The Stanley Cup playoffs are steeped in tradition.  At the completion of each series, opposing players line up and shake hands.   “You shake the hand to say, ‘Hey, great job,’ said Detroit Red Wings Matt Cooke.  ‘We’ve pushed each other to the limit.  There’s no more games.’”

During their dominant era in the early 1980s, the New York Islanders began the practice of not shaving during the playoffs.  The tradition continues today, as players don’t shave until their team is eliminated or wins the Stanley Cup.  Playoff beards are macho.  The postseason is eight weeks long, making the Finals a hairy affair for both teams.

In 1988, Wayne Gretzky gathered the world champion Edmonton Oilers at center ice for an impromptu team photo with the Stanley Cup.  A tradition was born, and the iconic on-ice photo has become an annual event.

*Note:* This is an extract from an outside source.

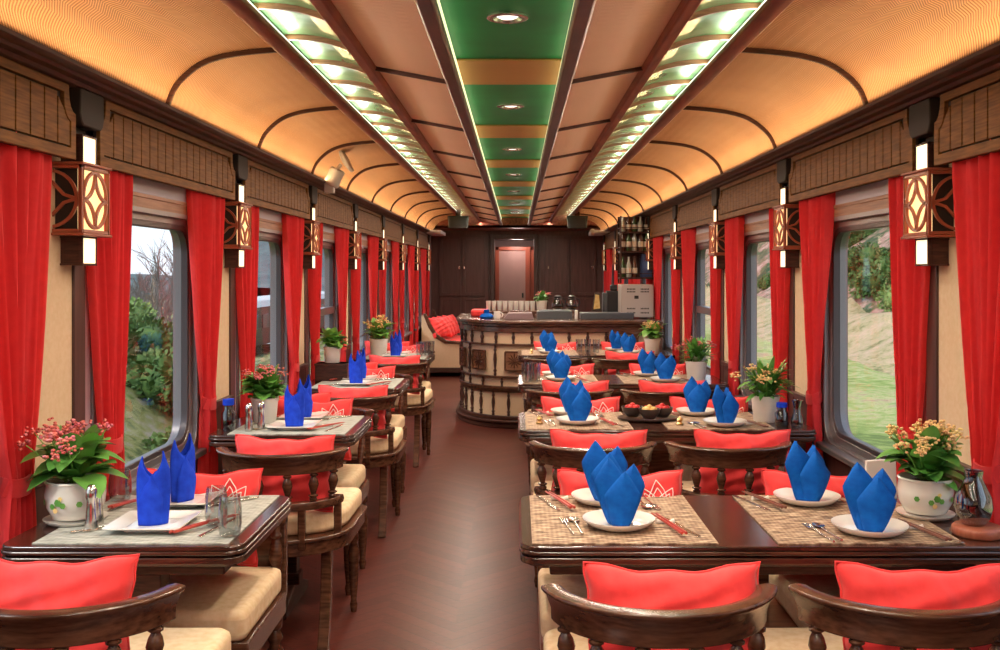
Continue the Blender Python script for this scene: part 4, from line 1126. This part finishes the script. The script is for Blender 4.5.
def rosette(x, y, a, z, r):
    b = MB(); m_ = mt @ Matrix.Translation((x, y, z)) @ Matrix.Rotation(a, 4, 'Z')
    R0 = srect(-r, r, -r, r, .01, 1); R1 = srect(-r+.014, r-.014, -r+.014, r-.014, .01, 1)
    tmp = MB(); tmp.ring(R0, R1, 'y', -.024, 0); b.add(tmp.v, tmp.f, 0, m_)
    b.box(-r+.01, r-.01, -.012, -.002, -r+.01, r-.01, 1, m_)
    for k in range(12):
        an = 2*PI*k/12; L = r*.78 if k % 3 else r*.9
        pts = [(0, 0), (L*.6*math.cos(an-.14), L*.6*math.sin(an-.14)), (L*math.cos(an), L*math.sin(an)), (L*.6*math.cos(an+.14), L*.6*math.sin(an+.14))]
        b.prism(pts, 'y', -.021, -.010, 0, m_)
    b.lathe([(0, .026), (r*.12, .022), (r*.18, .012)], 10, mtx=m_ @ Matrix.Rotation(R(90), 4, 'X'))
    b.build('carved_rosette', ['chair_wood', 'rail_wood'], root, bevel=.001)
for t in (.18+.075, .18+.155+.31-.0+.10, 1.18):
    pass
for t in (.70, 1.08, 1.46, 1.84):
    x, y, a = bar_at(t, .0)
    rosette(x, y, a, .615, .092)
# framed cane panels with rounded corners on the straight part
b = MB()
for x0, x1 in ((.86, 1.06), (1.11, 1.30)):
    tmp = MB(); tmp.ring(srect(x0-.03, x1+.03, .47, .885, .05), rrect(x0, x1, .50, .86, .04), 'y', 9.12, 9.15); b.add(tmp.v, tmp.f, 0, mt)
b.build('panel_frame', 'chair_wood', root, bevel=.004)
BZ = .9855
# things on the bar
inst('cup', lambda: MB().lathe([(0, .002), (.024, .002), (.028, .006), (.036, .088), (.033, .088), (.025, .010), (0, .010)], 18).build('white_cup', 'porcelain', angle=60), 'First white cup of the row on the raised bar shelf', 'cup', (-.285, 10.0, 1.045), 0, 'row of white cups', scale=(.72, .72, 1.1))
for k in range(1, 9):
    inst('cup', None, '%s white cup of the row on the raised bar shelf' % ORD[k].capitalize(), 'cup', (-.285+.055*k, 10.0-.008*k, 1.045), 0, 'row of white cups', scale=(.72, .72, 1.1))
b = MB(); b.box(-.33, .62, 9.86, 10.10, 1.02, 1.044)
for x in (-.30, .15, .58): b.box(x, x+.03, 9.9, 10.06, BZ, 1.02)
tag(b.build('raised_shelf', 'chair_wood', bevel=.003), 'low raised wooden shelf carrying cups on the bar', 'shelf')
inst('p9', plant(9, 'cone', 44, .09, .11, 'leaf', flow_r, 6), 'small green plant in white pot on the bar', 'plant', (.245, 9.93, 1.0445), 0, scale=.95)
def coffee_pot():
    o = MB().lathe([(0, .002), (.045, .002), (.062, .03), (.060, .06), (.035, .105), (.033, .115), (.031, .115), (.033, .105), (.057, .06), (.059, .03), (.043, .006), (0, .006)], 24).build('coffee_pot', 'smoky_glass', angle=60)
    MB().lathe([(0, .116), (.036, .116), (.038, .13), (.02, .14), (0, .14)], 18).lathe([(.0345, .095), (.040, .097), (.040, .106), (.0345, .108)], 18).build('lid', 'black_plastic', o, angle=60)
    MB().tube([(.038, 0, .11), (.075, 0, .10), (.08, 0, .06), (.06, 0, .03)], .006, 8, up=Vector((0, 1, 0))).build('handle', 'black_plastic', o)
    MB().lathe([(0, -.012), (.05, -.012), (.052, .0), (0, .001)], 20).build('base', 'steel', o, angle=60); return o
inst('cp', coffee_pot, 'glass coffee pot on the bar, next to the plant', 'coffee pot', (.405, 9.95, 1.057), 0, 'glass coffee pots')
inst('cp', coffee_pot, 'glass coffee pot on the bar, farther from the plant', 'coffee pot', (.545, 9.95, 1.057), 0, 'glass coffee pots')
tag(MB().prism(rrect(-.46, -.28, 9.93, 10.2, .03), 'z', BZ, 1.055).build('folded_cloth', 'red_cloth', bevel=.02, seg=3), 'folded red cloth on the rounded end of the bar', 'cloth')
o = inst('napkin_low', lambda: MB().lathe([(0, 0), (.055, .0), (.07, .02), (.05, .045), (.02, .05), (.028, .085), (0, .07)], 9).build('crumpled_napkin', 'blue_cloth', angle=30), 'crumpled blue napkin lying on the bar beside the red cloth', 'napkin', (-.29, 9.55, BZ), .4)
o = inst('jug', lambda: MB().lathe([(0, 0), (.03, 0), (.038, .03), (.03, .055), (.034, .07), (.031, .07), (.028, .055), (.02, .01), (0, .01)], 18).tube([(.033, 0, .06), (.055, 0, .05), (.05, 0, .02), (.036, 0, .015)], .004, 6, up=Vector((0, 1, 0))).build('milk_jug', 'porcelain', angle=60), 'white milk jug on the bar beside the blue napkin', 'jug', (-.19, 9.52, BZ))
tag(MB().prism([(-.13, BZ), (.16, BZ), (.14, 1.045), (-.08, 1.045)], 'y', 9.40, 9.60).build('serving_tray', 'tray_mauve', bevel=.006), 'mauve serving tray on the bar below the cups', 'tray')
tag(MB().box(.19, .52, 9.42, 9.62, BZ, 1.06).box(.21, .50, 9.44, 9.60, 1.06, 1.068).build('till_drawer', 'slate_plastic', bevel=.006), 'dark slate cash drawer on the bar under the coffee pots', 'cash drawer')
tag(MB().box(.60, 1.10, 9.40, 9.66, BZ, 1.045).build('flat_case', 'slate_plastic', bevel=.006), 'long flat dark case on the bar beside the till drawer', 'case')
tag(MB().box(.545, .575, 9.42, 9.46, BZ, 1.07).build('white_dispenser', 'porcelain', bevel=.006), 'small white dispenser standing between two dark cases on the bar', 'dispenser')
root = empty('cash_register', (.97, 9.85, BZ)); tag(root, 'black upright till display on the bar beside the grey machine', 'till')
MB().box(-.09, .03, -.05, .10, 0, .26).build('body', 'black_plastic', root, bevel=.008)
MB().box(-.13, -.085, -.06, .06, .0, .24).build('screen', 'slate_plastic', root, bevel=.006)
MB().box(-.05, .02, 0, .07, .26, .32).build('printer', 'black_plastic', root, bevel=.01)
b = MB(); b.prism([(-.05, 0), (.05, 0), (.03, .18), (-.02, .18)], 'y', 0, .02)
o = tag(b.build('price_stand', 'stoneware', bevel=.003), 'small tilted stand with coloured card on the bar', 'card stand'); o.location = (.78, 9.75, 1.046)
MB().prism([(-.035, .02), (.03, .03), (.02, .16), (-.015, .165)], 'y', -.004, 0).build('card', 'gold_food', o)
root = empty('vented_machine', (1.145, 9.62, BZ)); tag(root, 'beige metal vented machine on the window end of the bar', 'machine')
MB().box(-.155, .155, -.12, .20, .012, .325).box(-.13, -.10, -.1, -.07, 0, .012).box(.10, .13, -.1, -.07, 0, .012).build('body', 'machine_beige', root, bevel=.008)
b = MB()
for zz in (.05, .09, .25, .275):
    for xx in (-.10, .03):
        b = MB(); b.box(xx, xx+.078, -.1212, -.119, zz+.004, zz+.007, 0)
        for k in range(6): b.box(xx+k*.014, xx+k*.014+.008, -.1215, -.119, zz, zz+.014)
        b.build('vent', 'groove_dark', root)
MB().box(-.03, .01, -.1215, -.119, .19, .22).build('maker_plate', 'groove_dark', root)
# bottle rack on the wall above the machine
root = empty('bottle_rack', (1.19, 9.9, 1.32)); tag(root, 'hanging dark bottle rack with shelves above the vented machine', 'rack')
b = MB()
for z in (.04, .30, .49): b.box(-.18, .17, -.10, .12, z, z+.018)
for x in (-.18, .155):
    for y in (-.10, .105): b.box(x, x+.015, y, y+.015, 0, .66)
for z in (.09, .35, .54): b.box(-.18, .17, -.10, -.092, z, z+.008); b.box(-.18, -.172, -.1, .12, z, z+.008)
b.box(-.18, .17, .105, .12, .04, .66); b.build('frame', 'dark_wood', root, bevel=.002)
MB().box(.04, .15, -.03, .10, .06, .29).build('blue_panel', 'shelf_blue', root, bevel=.004)
def bottle(m):
    def f():
        o = MB().lathe([(0, 0), (.024, 0), (.026, .006), (.026, .10), (.012, .135), (.010, .16), (.012, .175), (0, .176)], 14).build('bottle', m, angle=50)
        MB().lathe([(.0268, .03), (.0268, .08)], 14).build('bottle_label', 'label_paper', o); return o
    return f
bk = ['bottle_green', 'bottle_clear', 'bottle_brown']
lvl = ['bottom', 'middle', 'top']
for li, z in enumerate((.059, .319, .509)):
    for k in range(5 if li else 4):
        m_ = bk[(k+li*2) % 3]; x = 1.19-.145+.058*k
        if li == 0 and k > 2: continue
        inst('bottle'+m_, bottle(m_), '%s bottle on the %s shelf of the hanging rack, %s from the aisle' % ({'bottle_green': 'green', 'bottle_clear': 'clear', 'bottle_brown': 'brown'}[m_], lvl[li], ORD[k]), 'bottle', (x, 9.87-.01*(k % 2), 1.32+z), 0, 'bottles on the hanging rack', scale=(1, 1, 1.15 if li < 2 else .85))
# napkin holder pedestal: extra table glasses on the far tables kept simple

# ================================================================ outdoors
def hfun(x, y):
    if x > 0:
        if x < 9: return -1.0+.05*math.sin(x*1.3+y*.6)
        if x < 12: t = (x-9)/3; return -1.0+1.15*(t*t*(3-2*t))+.08*math.sin(y*1.1+x)
        return .15+(x-12)*.75+.5*math.sin(y*.25+x*.3)+.25*math.sin(y*.9)
    ax = -x
    if ax < 2.4: return -1.0
    fall = max(0, min(1, (19-y)/6)); fall = fall*fall*(3-2*fall)
    t = max(0, min(1, (ax-2.4)/3.4)); base = -1.0+1.65*fall*t*t*(3-2*t)
    return base-max(0, min(1.6, (ax-6)*.25))+.09*math.sin(y*2.3)*math.sin(ax*2)*t
def terrain(name, x0, x1, y0, y1, nx, ny, m, f=hfun):
    b = MB(); b.grid(lambda u, v: (x0+(x1-x0)*u, y0+(y1-y0)*v, f(x0+(x1-x0)*u, y0+(y1-y0)*v)), nx, ny)
    o = b.build(name, m, angle=180); o['kind'] = 'structure'; return o
terrain('ground_meadow', -2.4, 9.05, -8, 120, 20, 100, 'meadow')
terrain('ground_bank', 9.0, 12.1, -8, 120, 10, 160, 'straw_bank')
terrain('ground_hillside', 12.0, 60, -8, 140, 60, 120, 'red_slope')
terrain('ground_moss', -14, -2.39, -8, 120, 40, 160, 'moss_slope')
terrain('ground_valley', -260, -13.9, -8, 330, 40, 40, 'moss_slope', lambda x, y: -2.6+.3*math.sin(x*.2+y*.1))
terrain('ground_far_hill', -130, -20, 150, 290, 40, 40, 'far_forest', lambda x, y: -3+20*math.exp(-((x+40)/17)**2-((y-210)/40)**2)+4*math.exp(-((x+90)/30)**2-((y-230)/30)**2))
def bush(seed, m, r=1.0):
    def f():
        rn = random.Random(seed); b = MB()
        blobs = [(Vector((rn.uniform(-.55, .55), rn.uniform(-.55, .55), rn.uniform(.3, .9))), rn.uniform(.35, .6)) for _ in range(7)]
        for k in range(2600):
            c, q = rn.choice(blobs); d = Vector((rn.gauss(0, 1), rn.gauss(0, 1), rn.gauss(0, 1))).normalized()
            p = c+d*q*rn.uniform(.75, 1.05); t = d.cross(Vector((rn.random(), rn.random(), rn.random()))).normalized(); u = (d+t.cross(d)*rn.uniform(-.6, .6)).normalized(); L = rn.uniform(.08, .15)
            b.add([tuple(p-t*L*.45), tuple(p+u*L*.5), tuple(p+t*L*.45), tuple(p-u*L*.6)], [(0, 1, 2, 3)])
        for c, q in blobs: b.ball(tuple(c), q*.66, 10, 7)
        root = empty('bush'); lo = b.build('foliage', m, root); lo['kind'] = 'stuff'
        MB().tube([(0, 0, -.3), (0, 0, .5)], .06, 6).build('stem', 'bark', root); return root
    return f
rb = random.Random(11)
spots = []
for k in range(44):
    y = 24+k*1.5+rb.uniform(-.8, .8); x = y*rb.uniform(.33, .44) if k % 2 else y*rb.uniform(.22, .36)
    x = max(x, 12.6); spots.append((x, y))
for k, (x, y) in enumerate(spots):
    sc = rb.uniform(.6, 1.25) if k < 24 else rb.uniform(1.0, 2.0)
    inst('bush%d' % (k % 3), bush(k % 3, 'bush_green' if k % 3 else 'bush_light'), 'green bush growing on the reddish hillside beyond the meadow', 'bush', (x, y, hfun(x, y)-.2), rb.random()*6, 'bushes on the reddish hillside', scale=sc)
for k in range(16):
    y = 10.5+k*1.1; x = -y*(.335+.02*(k % 4)); sc = rb.uniform(.35, .75)
    inst('bush%d' % (k % 3), None, 'green bush on the mossy slope outside', 'bush', (x, y, hfun(x, y)-.22), rb.random()*6, 'bushes on the mossy slope', scale=sc)
def bare_tree(seed):
    def f():
        rn = random.Random(seed); b = MB()
        def br(p, d, L, r, lv):
            q = p+d*L; b.tube([tuple(p), tuple((p+q)/2+Vector((rn.uniform(-.05, .05), rn.uniform(-.05, .05), 0))*L), tuple(q)], [r, r*.8, r*.6], 5, up=Vector((.3, .9, .1)))
            if lv == 0: return
            for _ in range(4 if lv > 1 else 5):
                dd = (d+Vector((rn.uniform(-.7, .7), rn.uniform(-.7, .7), rn.uniform(-.1, .5)))).normalized(); br(p+d*L*rn.uniform(.5, 1), dd, L*rn.uniform(.55, .75), r*.55, lv-1)
        br(Vector((0, 0, -.5)), Vector((0, 0, 1)), 1.7, .06, 4)
        return b.build('bare_tree', 'twig_grey')
    return f
for k in range(12):
    y = 26+k*3.4; x = -y*(.36+.02*math.sin(k*2.1)+(.03 if k % 2 else -.01)); 
    z = hfun(x, y) if x > -14 else -2.6
    inst('bare%d' % (k % 2), bare_tree(k % 2), 'grey leafless tree beyond the mossy slope outside', 'tree', (x, y, z), k, 'leafless trees outside', scale=rb.uniform(1.0, 1.35))
# neighbouring train carriage on the far track
root = empty('train_carriage', (-13.2, 44, -2.55)); tag(root, 'maroon train carriage with pale roof standing on a distant track', 'train carriage')
b = MB(); b.box(-1.3, 1.3, 0, 22, .55, 2.35); b.build('body', 'train_maroon', root, bevel=.05)
b = MB(); b.prism([(-1.35, 2.35), (1.35, 2.35), (1.1, 2.62), (0, 2.75), (-1.1, 2.62)], 'y', -.1, 22.1); b.build('roof', 'train_roof', root)
for k in range(11): MB().box(1.29, 1.33, .8+k*1.95, 1.9+k*1.95, 1.35, 2.0).build('window', 'dark_glass' if 0 else 'slate_plastic', root, bevel=.03)
for k in range(8): MB().lathe([(0, -.1), (.40, -.1), (.42, .0), (.40, .1), (0, .1)], 18, mtx=Matrix.Translation((1.0, (1.5 if k % 2 else 2.9)+(k//2)*5.6, .42)) @ Matrix.Rotation(R(90), 4, 'Y')).build('wheel', 'groove_dark', root, angle=50)
bpy.context.view_layer.update()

It is common not to touch or hoist the conference champion trophy [Prince of Wales Trophy in the East, Clarence Campbell Bowl for the West] after a team has won the Conference Finals.  Hockey players are superstitious, and all eyes are on the real prize – the Stanley Cup.  One player who does not adhere to this practice is Sidney Crosby.  The Pittsburgh Penguins captain raised the Prince of Wales Trophy in 2009, 2016 and 2017.  In each instance, the Pens went on to win the Cup.

The Conn Smyth Trophy goes to the MVP of the entire postseason, not just the Finals.  Named after Conn Smythe, the longtime owner, general manager and head coach of the Toronto Maple Leafs, the trophy has been awarded 52 times since its inception in 1965.  Jean Beliveau was the first winner.  Hall-of-Fame goaltender Patrick Roy has earned a record three Conn Smythe trophies, and is the only player to be named playoff MVP with two different teams.  The Conn Smythe Trophy has never gone to a player that did not reach the Finals.

The Montreal Canadiens have appeared in the playoffs in 86 seasons, more than any other club.  Les Habitants have won the Stanley Cup a record 24 times, and made the Finals an additional ten times.  The Boston Bruins, the United States’ first and oldest NHL franchise, have made 71 playoff appearances, followed by the Toronto Maple Leafs, with 67.  One of the Original Six, the Detroit Red Wings have won 11 Stanley Cups, most of any U.S.-based NHL team.

The 2018 Stanley Cup Finals are currently underway.  The Las Vegas Golden Knights are taking on the Washington Capitals.  Game 5 is scheduled for Thursday, June 7, and will be televised live by NBC Sports, now in the seventh year of a ten-year contract covering the NHL postseason.  Puck drop is 8:00 p.m. ET with Doc EmrickEddie Olczyk and Pierre McGuire – the best trio in all of sports broadcasting – calling the action from T-Mobile Arena in Las Vegas.